MARTA WILCZYŃSKA

Środa Śląska

Samo życie

Po raz kolejny doświadczam tego, że inspiracji felietonowych dostarcza samo życie… Rzecz dzieje się w jednym z marketów, jeszcze w grudniu.
A jak to w markecie w grudniu – „magia świąt” otacza nas zewsząd. Stoję już w kolejce, ale widzę, że jest problem, bo otwartych kas jest oczywiście zbyt mało w stosunku do liczby klientów i ich potrzeby kupienia natychmiast. Standard.
Otwartych kas zawsze jest za mało. Kasa obok już zamknięta, pani Kasjerka kilkakrotnie mówi, że musi pójść do toalety. I wtem protest! Jedna z klientek nie wytrzymuje napięcia i głośno wyraża swoją dezaprobatę: „Skandal! Jak to możliwe?! Zamyka kasę i jeszcze się mądruje!”. Robi się nerwowo, kilka osób zaczyna klientce wtórować, więc rewolucja marketowa jest blisko.
Po chwili pełnego emocji monologu do klientki podchodzi inna Kasjerka i mówi: „Gdyby Pani tak nie krzyczała, toby Pani usłyszała, że otworzyliśmy kasę nr 6 i koleżanka przed chwilą do niej zapraszała”. Kurtyna opada.
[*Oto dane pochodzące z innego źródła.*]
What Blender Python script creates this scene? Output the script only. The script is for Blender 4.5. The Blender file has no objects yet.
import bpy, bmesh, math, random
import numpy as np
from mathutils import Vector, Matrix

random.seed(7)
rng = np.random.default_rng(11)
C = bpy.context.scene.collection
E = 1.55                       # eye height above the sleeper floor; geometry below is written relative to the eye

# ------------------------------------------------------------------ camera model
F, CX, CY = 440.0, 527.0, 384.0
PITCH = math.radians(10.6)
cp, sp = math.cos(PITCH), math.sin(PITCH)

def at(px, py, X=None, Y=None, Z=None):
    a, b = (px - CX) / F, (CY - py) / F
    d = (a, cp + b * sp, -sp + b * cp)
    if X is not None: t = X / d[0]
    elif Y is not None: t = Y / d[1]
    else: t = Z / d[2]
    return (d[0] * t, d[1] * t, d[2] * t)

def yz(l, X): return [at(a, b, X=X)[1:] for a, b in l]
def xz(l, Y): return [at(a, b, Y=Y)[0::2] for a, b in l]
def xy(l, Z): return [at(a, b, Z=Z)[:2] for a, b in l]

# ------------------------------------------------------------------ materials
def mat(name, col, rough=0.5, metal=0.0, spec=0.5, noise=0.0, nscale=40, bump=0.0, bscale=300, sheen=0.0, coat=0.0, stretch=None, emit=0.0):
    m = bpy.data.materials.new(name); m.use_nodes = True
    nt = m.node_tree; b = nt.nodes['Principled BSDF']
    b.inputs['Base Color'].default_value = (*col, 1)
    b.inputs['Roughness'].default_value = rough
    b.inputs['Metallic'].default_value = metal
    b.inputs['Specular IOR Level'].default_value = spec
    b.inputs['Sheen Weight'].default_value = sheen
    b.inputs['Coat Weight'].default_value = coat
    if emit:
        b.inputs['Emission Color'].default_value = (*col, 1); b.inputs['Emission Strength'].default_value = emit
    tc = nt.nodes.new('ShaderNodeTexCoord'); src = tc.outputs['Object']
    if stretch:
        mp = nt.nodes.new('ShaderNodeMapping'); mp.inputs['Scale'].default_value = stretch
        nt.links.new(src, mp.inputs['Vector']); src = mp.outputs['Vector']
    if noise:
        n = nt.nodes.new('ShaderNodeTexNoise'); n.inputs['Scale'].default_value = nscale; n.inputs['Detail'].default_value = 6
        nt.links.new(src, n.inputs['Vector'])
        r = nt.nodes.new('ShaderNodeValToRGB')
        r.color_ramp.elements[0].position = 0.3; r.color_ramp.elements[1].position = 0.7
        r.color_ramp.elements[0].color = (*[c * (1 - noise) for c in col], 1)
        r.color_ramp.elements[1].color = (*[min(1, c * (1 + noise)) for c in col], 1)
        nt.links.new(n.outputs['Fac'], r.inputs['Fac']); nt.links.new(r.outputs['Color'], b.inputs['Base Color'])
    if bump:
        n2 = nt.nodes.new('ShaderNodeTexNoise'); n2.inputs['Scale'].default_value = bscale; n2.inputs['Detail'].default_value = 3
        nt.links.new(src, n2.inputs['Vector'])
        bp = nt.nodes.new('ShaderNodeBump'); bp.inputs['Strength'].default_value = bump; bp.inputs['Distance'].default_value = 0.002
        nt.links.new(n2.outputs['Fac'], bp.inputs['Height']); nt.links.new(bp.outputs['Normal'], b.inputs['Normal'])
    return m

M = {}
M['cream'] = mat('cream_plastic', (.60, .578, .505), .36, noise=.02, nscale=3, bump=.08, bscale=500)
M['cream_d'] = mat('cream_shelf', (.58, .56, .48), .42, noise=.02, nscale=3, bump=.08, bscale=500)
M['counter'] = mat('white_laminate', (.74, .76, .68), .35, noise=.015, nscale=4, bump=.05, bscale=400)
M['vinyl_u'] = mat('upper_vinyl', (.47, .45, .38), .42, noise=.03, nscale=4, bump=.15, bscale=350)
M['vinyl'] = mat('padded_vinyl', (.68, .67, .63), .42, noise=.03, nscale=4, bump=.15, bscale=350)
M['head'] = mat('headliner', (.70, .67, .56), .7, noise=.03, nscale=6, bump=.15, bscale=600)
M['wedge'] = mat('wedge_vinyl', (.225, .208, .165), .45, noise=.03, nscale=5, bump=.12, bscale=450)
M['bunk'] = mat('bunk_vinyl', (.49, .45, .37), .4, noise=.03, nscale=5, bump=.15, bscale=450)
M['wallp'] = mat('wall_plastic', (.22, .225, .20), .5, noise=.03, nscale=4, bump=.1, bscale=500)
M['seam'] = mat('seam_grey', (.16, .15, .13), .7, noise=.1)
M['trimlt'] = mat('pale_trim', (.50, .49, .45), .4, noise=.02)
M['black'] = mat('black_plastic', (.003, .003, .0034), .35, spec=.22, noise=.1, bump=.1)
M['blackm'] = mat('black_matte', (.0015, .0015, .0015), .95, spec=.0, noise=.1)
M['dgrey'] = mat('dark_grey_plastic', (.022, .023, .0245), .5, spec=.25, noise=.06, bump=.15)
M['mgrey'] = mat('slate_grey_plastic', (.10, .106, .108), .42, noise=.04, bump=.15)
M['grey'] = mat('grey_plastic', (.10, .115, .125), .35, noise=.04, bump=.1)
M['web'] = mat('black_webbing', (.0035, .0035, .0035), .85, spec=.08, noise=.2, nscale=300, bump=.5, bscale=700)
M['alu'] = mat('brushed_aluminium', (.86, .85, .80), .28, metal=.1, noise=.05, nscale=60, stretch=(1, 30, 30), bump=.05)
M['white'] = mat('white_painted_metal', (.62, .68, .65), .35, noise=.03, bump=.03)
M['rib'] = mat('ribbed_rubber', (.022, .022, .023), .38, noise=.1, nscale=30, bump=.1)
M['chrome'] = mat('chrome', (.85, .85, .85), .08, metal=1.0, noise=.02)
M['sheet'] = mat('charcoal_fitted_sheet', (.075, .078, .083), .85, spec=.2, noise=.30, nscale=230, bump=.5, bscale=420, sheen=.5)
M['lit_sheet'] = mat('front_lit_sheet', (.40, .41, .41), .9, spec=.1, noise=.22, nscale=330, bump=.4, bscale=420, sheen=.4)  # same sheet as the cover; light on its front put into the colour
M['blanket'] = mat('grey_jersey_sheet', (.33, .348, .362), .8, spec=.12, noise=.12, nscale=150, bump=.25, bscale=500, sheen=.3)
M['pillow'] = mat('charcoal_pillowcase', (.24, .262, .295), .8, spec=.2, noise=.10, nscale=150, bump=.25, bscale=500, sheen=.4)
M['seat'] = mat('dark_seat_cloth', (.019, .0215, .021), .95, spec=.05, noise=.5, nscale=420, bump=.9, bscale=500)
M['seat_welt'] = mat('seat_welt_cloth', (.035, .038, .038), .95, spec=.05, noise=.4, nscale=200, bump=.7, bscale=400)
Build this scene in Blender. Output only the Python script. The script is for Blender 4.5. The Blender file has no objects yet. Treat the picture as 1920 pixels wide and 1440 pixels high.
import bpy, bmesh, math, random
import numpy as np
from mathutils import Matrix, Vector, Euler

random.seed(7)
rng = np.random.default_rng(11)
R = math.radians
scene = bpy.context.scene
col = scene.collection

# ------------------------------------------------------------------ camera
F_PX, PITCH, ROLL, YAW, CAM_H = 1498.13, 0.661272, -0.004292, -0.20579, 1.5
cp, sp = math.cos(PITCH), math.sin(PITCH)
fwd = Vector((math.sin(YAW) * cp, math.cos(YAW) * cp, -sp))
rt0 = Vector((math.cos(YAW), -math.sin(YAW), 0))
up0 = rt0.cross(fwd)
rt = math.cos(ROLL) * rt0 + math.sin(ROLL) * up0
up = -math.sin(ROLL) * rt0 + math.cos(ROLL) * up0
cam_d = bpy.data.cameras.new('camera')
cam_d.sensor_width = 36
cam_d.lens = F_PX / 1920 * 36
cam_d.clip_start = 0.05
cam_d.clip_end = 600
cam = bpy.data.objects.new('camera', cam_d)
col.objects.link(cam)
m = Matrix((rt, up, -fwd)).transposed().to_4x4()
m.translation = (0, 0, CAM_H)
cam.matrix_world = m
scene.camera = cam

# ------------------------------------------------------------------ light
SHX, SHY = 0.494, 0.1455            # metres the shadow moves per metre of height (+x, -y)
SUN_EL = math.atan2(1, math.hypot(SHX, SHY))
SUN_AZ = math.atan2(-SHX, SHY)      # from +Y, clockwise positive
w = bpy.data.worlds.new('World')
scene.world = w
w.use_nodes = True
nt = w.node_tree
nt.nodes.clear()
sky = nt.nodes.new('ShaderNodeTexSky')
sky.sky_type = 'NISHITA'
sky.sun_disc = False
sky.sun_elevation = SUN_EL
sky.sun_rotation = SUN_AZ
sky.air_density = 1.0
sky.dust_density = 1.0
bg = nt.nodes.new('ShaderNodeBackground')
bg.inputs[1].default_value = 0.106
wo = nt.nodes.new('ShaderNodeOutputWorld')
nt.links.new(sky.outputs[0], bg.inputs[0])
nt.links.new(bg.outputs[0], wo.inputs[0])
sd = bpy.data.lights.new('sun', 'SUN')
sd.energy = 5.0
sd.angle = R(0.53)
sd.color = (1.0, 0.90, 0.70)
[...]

A ja sobie pomyślałam, że sama też tak robię – układam historię, oburzam się, denerwuję, planuję sobie w głowie, co ja jemu/jej powiem… a zupełnie nie zauważam, że życie idzie dalej i przez to, że poświęcam czas „nakręcaniu się”, omija mnie prawdziwy ciąg dalszy.
Podam przykład z naszego podwórka małżeńskiego. Klasyk. Mąż mówi, że lubi te koszulki, co sobie kupił, bo są z takiego materiału, że nie trzeba ich prasować. Usłyszałam te słowa i analizowałam je pół dnia. I wieczorem wypaliłam, że na pewno chciał mi powiedzieć, że ma do mnie żal, że nie wyprasowałam mu ubrań, i uważa, że jestem beznadziejną żoną… Jakież było zdziwienie mojego Męża! Przecież nic takiego nie powiedział!
Wiem, śmieszne. Sama się teraz z tego śmieję. Ale wtedy naprawdę dałam się porwać w wir własnej wersji wydarzeń, narzekania, egoizmu. Samo życie jest wystarczająco ciekawe, wcale nie trzeba dokładać do niego historii tworzonych w nerwach, szkoda na to czasu. Pięknego Nowego Roku!